RECORDED DATA.
▶

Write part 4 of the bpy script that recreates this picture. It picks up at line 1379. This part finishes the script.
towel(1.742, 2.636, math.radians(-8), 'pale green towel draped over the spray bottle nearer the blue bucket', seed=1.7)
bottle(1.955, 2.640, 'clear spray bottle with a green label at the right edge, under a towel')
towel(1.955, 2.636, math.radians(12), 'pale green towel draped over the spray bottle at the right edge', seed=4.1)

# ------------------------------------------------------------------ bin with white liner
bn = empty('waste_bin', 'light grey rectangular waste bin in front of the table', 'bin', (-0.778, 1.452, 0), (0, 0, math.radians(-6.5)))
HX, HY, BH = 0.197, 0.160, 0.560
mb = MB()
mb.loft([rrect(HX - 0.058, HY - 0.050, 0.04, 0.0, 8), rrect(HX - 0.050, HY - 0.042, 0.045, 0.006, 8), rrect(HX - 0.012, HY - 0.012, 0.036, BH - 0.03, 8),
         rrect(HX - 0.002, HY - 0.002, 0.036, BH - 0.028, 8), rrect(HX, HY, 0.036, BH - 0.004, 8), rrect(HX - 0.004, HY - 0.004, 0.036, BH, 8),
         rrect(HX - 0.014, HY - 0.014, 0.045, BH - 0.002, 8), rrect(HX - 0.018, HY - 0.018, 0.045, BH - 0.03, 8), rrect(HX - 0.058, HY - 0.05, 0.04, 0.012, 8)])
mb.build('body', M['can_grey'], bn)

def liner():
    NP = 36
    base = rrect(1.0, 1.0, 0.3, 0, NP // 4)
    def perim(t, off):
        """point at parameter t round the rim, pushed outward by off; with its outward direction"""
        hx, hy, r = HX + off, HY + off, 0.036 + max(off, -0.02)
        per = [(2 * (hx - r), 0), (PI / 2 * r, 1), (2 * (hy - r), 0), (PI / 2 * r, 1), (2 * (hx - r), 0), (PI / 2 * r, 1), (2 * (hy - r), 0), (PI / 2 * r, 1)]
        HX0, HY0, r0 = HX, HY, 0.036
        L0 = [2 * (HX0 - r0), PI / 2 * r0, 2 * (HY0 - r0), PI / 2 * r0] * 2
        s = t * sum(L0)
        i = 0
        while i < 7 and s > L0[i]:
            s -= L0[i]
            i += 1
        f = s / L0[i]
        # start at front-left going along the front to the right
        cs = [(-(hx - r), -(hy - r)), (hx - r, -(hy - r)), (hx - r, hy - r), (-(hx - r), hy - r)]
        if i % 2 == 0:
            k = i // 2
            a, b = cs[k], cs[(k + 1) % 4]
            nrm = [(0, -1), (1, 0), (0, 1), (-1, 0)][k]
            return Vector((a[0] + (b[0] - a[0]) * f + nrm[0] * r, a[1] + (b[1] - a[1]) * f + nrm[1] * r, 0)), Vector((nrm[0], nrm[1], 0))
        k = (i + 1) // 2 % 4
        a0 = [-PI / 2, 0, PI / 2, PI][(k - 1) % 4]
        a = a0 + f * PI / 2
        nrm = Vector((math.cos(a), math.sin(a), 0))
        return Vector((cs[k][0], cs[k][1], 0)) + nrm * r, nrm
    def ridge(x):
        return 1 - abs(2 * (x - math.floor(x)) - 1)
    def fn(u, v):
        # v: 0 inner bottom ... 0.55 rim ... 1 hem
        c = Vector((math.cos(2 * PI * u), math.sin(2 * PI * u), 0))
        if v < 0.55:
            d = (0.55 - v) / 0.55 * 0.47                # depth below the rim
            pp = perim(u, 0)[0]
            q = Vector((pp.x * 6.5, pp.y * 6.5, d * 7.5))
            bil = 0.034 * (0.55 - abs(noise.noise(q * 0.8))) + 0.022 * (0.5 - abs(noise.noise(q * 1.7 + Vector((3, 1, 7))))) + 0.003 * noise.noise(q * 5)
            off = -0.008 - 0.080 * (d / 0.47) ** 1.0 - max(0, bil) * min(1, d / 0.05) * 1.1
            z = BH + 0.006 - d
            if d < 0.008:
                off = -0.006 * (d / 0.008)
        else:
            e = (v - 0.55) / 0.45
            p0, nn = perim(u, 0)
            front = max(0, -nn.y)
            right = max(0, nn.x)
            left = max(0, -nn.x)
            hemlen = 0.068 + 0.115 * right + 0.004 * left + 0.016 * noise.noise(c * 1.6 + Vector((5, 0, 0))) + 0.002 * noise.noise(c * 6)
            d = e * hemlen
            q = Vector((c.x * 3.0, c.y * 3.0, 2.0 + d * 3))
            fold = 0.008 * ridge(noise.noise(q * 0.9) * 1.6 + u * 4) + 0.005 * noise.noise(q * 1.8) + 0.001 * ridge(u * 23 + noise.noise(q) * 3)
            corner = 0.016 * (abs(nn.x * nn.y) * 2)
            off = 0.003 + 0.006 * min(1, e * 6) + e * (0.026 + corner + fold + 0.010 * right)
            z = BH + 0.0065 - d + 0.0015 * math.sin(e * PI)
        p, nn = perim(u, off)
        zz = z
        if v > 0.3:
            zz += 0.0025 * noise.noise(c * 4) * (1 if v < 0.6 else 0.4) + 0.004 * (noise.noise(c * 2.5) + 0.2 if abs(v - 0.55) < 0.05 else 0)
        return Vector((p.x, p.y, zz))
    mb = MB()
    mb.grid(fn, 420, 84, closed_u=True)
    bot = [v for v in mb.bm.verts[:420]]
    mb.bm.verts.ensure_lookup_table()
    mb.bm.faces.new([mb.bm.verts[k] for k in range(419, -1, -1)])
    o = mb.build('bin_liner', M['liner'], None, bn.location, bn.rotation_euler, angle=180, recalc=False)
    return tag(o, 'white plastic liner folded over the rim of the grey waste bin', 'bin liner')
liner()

◀

PROBLEM. Transcribe the whole listing exactly.

FINAL ANSWER.
Write part 4 of the bpy script that recreates this picture. It picks up at line 1379. This part finishes the script.
towel(1.742, 2.636, math.radians(-8), 'pale green towel draped over the spray bottle nearer the blue bucket', seed=1.7)
bottle(1.955, 2.640, 'clear spray bottle with a green label at the right edge, under a towel')
towel(1.955, 2.636, math.radians(12), 'pale green towel draped over the spray bottle at the right edge', seed=4.1)

# ------------------------------------------------------------------ bin with white liner
bn = empty('waste_bin', 'light grey rectangular waste bin in front of the table', 'bin', (-0.778, 1.452, 0), (0, 0, math.radians(-6.5)))
HX, HY, BH = 0.197, 0.160, 0.560
mb = MB()
mb.loft([rrect(HX - 0.058, HY - 0.050, 0.04, 0.0, 8), rrect(HX - 0.050, HY - 0.042, 0.045, 0.006, 8), rrect(HX - 0.012, HY - 0.012, 0.036, BH - 0.03, 8),
         rrect(HX - 0.002, HY - 0.002, 0.036, BH - 0.028, 8), rrect(HX, HY, 0.036, BH - 0.004, 8), rrect(HX - 0.004, HY - 0.004, 0.036, BH, 8),
         rrect(HX - 0.014, HY - 0.014, 0.045, BH - 0.002, 8), rrect(HX - 0.018, HY - 0.018, 0.045, BH - 0.03, 8), rrect(HX - 0.058, HY - 0.05, 0.04, 0.012, 8)])
mb.build('body', M['can_grey'], bn)

def liner():
    NP = 36
    base = rrect(1.0, 1.0, 0.3, 0, NP // 4)
    def perim(t, off):
        """point at parameter t round the rim, pushed outward by off; with its outward direction"""
        hx, hy, r = HX + off, HY + off, 0.036 + max(off, -0.02)
        per = [(2 * (hx - r), 0), (PI / 2 * r, 1), (2 * (hy - r), 0), (PI / 2 * r, 1), (2 * (hx - r), 0), (PI / 2 * r, 1), (2 * (hy - r), 0), (PI / 2 * r, 1)]
        HX0, HY0, r0 = HX, HY, 0.036
        L0 = [2 * (HX0 - r0), PI / 2 * r0, 2 * (HY0 - r0), PI / 2 * r0] * 2
        s = t * sum(L0)
        i = 0
        while i < 7 and s > L0[i]:
            s -= L0[i]
            i += 1
        f = s / L0[i]
        # start at front-left going along the front to the right
        cs = [(-(hx - r), -(hy - r)), (hx - r, -(hy - r)), (hx - r, hy - r), (-(hx - r), hy - r)]
        if i % 2 == 0:
            k = i // 2
            a, b = cs[k], cs[(k + 1) % 4]
            nrm = [(0, -1), (1, 0), (0, 1), (-1, 0)][k]
            return Vector((a[0] + (b[0] - a[0]) * f + nrm[0] * r, a[1] + (b[1] - a[1]) * f + nrm[1] * r, 0)), Vector((nrm[0], nrm[1], 0))
        k = (i + 1) // 2 % 4
        a0 = [-PI / 2, 0, PI / 2, PI][(k - 1) % 4]
        a = a0 + f * PI / 2
        nrm = Vector((math.cos(a), math.sin(a), 0))
        return Vector((cs[k][0], cs[k][1], 0)) + nrm * r, nrm
    def ridge(x):
        return 1 - abs(2 * (x - math.floor(x)) - 1)
    def fn(u, v):
        # v: 0 inner bottom ... 0.55 rim ... 1 hem
        c = Vector((math.cos(2 * PI * u), math.sin(2 * PI * u), 0))
        if v < 0.55:
            d = (0.55 - v) / 0.55 * 0.47                # depth below the rim
            pp = perim(u, 0)[0]
            q = Vector((pp.x * 6.5, pp.y * 6.5, d * 7.5))
            bil = 0.034 * (0.55 - abs(noise.noise(q * 0.8))) + 0.022 * (0.5 - abs(noise.noise(q * 1.7 + Vector((3, 1, 7))))) + 0.003 * noise.noise(q * 5)
            off = -0.008 - 0.080 * (d / 0.47) ** 1.0 - max(0, bil) * min(1, d / 0.05) * 1.1
            z = BH + 0.006 - d
            if d < 0.008:
                off = -0.006 * (d / 0.008)
        else:
            e = (v - 0.55) / 0.45
            p0, nn = perim(u, 0)
            front = max(0, -nn.y)
            right = max(0, nn.x)
            left = max(0, -nn.x)
            hemlen = 0.068 + 0.115 * right + 0.004 * left + 0.016 * noise.noise(c * 1.6 + Vector((5, 0, 0))) + 0.002 * noise.noise(c * 6)
            d = e * hemlen
            q = Vector((c.x * 3.0, c.y * 3.0, 2.0 + d * 3))
            fold = 0.008 * ridge(noise.noise(q * 0.9) * 1.6 + u * 4) + 0.005 * noise.noise(q * 1.8) + 0.001 * ridge(u * 23 + noise.noise(q) * 3)
            corner = 0.016 * (abs(nn.x * nn.y) * 2)
            off = 0.003 + 0.006 * min(1, e * 6) + e * (0.026 + corner + fold + 0.010 * right)
            z = BH + 0.0065 - d + 0.0015 * math.sin(e * PI)
        p, nn = perim(u, off)
        zz = z
        if v > 0.3:
            zz += 0.0025 * noise.noise(c * 4) * (1 if v < 0.6 else 0.4) + 0.004 * (noise.noise(c * 2.5) + 0.2 if abs(v - 0.55) < 0.05 else 0)
        return Vector((p.x, p.y, zz))
    mb = MB()
    mb.grid(fn, 420, 84, closed_u=True)
    bot = [v for v in mb.bm.verts[:420]]
    mb.bm.verts.ensure_lookup_table()
    mb.bm.faces.new([mb.bm.verts[k] for k in range(419, -1, -1)])
    o = mb.build('bin_liner', M['liner'], None, bn.location, bn.rotation_euler, angle=180, recalc=False)
    return tag(o, 'white plastic liner folded over the rim of the grey waste bin', 'bin liner')
liner()